Melties is a child and I’m thankful she has a whole family to raise her. I’ve learned that nothing makes a business thrive more than an exceptional team. The only people on your team should be people you genuinely get along with, people who are dedicated to the initiative, people you can trust and they you, and people who can tolerate you and you them. And I can’t stress the last one enough, because catastrophes are all too common in a startup, and you’ll need to be there for each other. It’s also important that everyone be very transparent with one another. Melties has been a gateway to meeting genuinely amazing and fun people who I’m fortunate to spend time with every week.

6. Do you have any advice for people who may want to start a food business on campus?

Test your product. Try different recipes. Try all the recipes. You don’t want to know how many different cookies and ice creams I had to try in the weeks building up to the launch. Because at the end of the day, if the product isn’t there in terms of quality, you’ll struggle to have returning customers. It’s easy, through branding and clever advertisement, to get customers in the door. That’s easy. What’s difficult is getting them to come back. That only happens when you build trust, and trust is built through exceptional quality. 21% of our customers at last week’s farmers’ market were returning customers - that’s 1 out of every 5 people who bought a Melty - and it’s extremely humbling because it’s validation for the product.
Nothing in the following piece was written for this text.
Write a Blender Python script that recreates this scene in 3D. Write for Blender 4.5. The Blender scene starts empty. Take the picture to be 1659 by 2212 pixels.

Beyond quality, in the food business, which is a commodity business, know that it’s a matter of branding, and that transpires through design and customer service. And know that food startups can be tricky because they are often hard to scale. Think through how, and if, your potential business is scalable.

Lastly, and this is for anyone looking to start any type of business, I would encourage them to really understand their toolkit. Entrepreneurship is over-hyped in modern-day culture and it may or may not be for you. If you are really good at making apps, you might be an atrocious startup founder but could be the most flourishing engineer at Google. There’s no right or wrong or better or worse - it’s about self-awareness and playing to your strengths. The truth is that there are many people who have been sucked into the entrepreneurial vortex - sort of like how many MSBros feel pressured into thinking they should be on Wall Street. But if you look inward and find that it’s truly who you are, then please don’t waste another second and go at it with all you have.

7. What fun flavor combo do you hope to try creating?

We currently offer chocolate chip cookies with a choice between vanilla or chocolate ice cream. It’s a standard combo that’s done pretty well. Moving forward we’re looking to play around with different types of cookies - Reese’s, M&M’s, and Kit Kat. It’s about finding the right balance between giving the customer too little and too many choices - you don’t want to be Cheesecake Factory with 250-something menu items and you don’t want to be Medium Rare. Beyond ice cream cookie sandwiches, a surprising number of our customers have been asking for milk!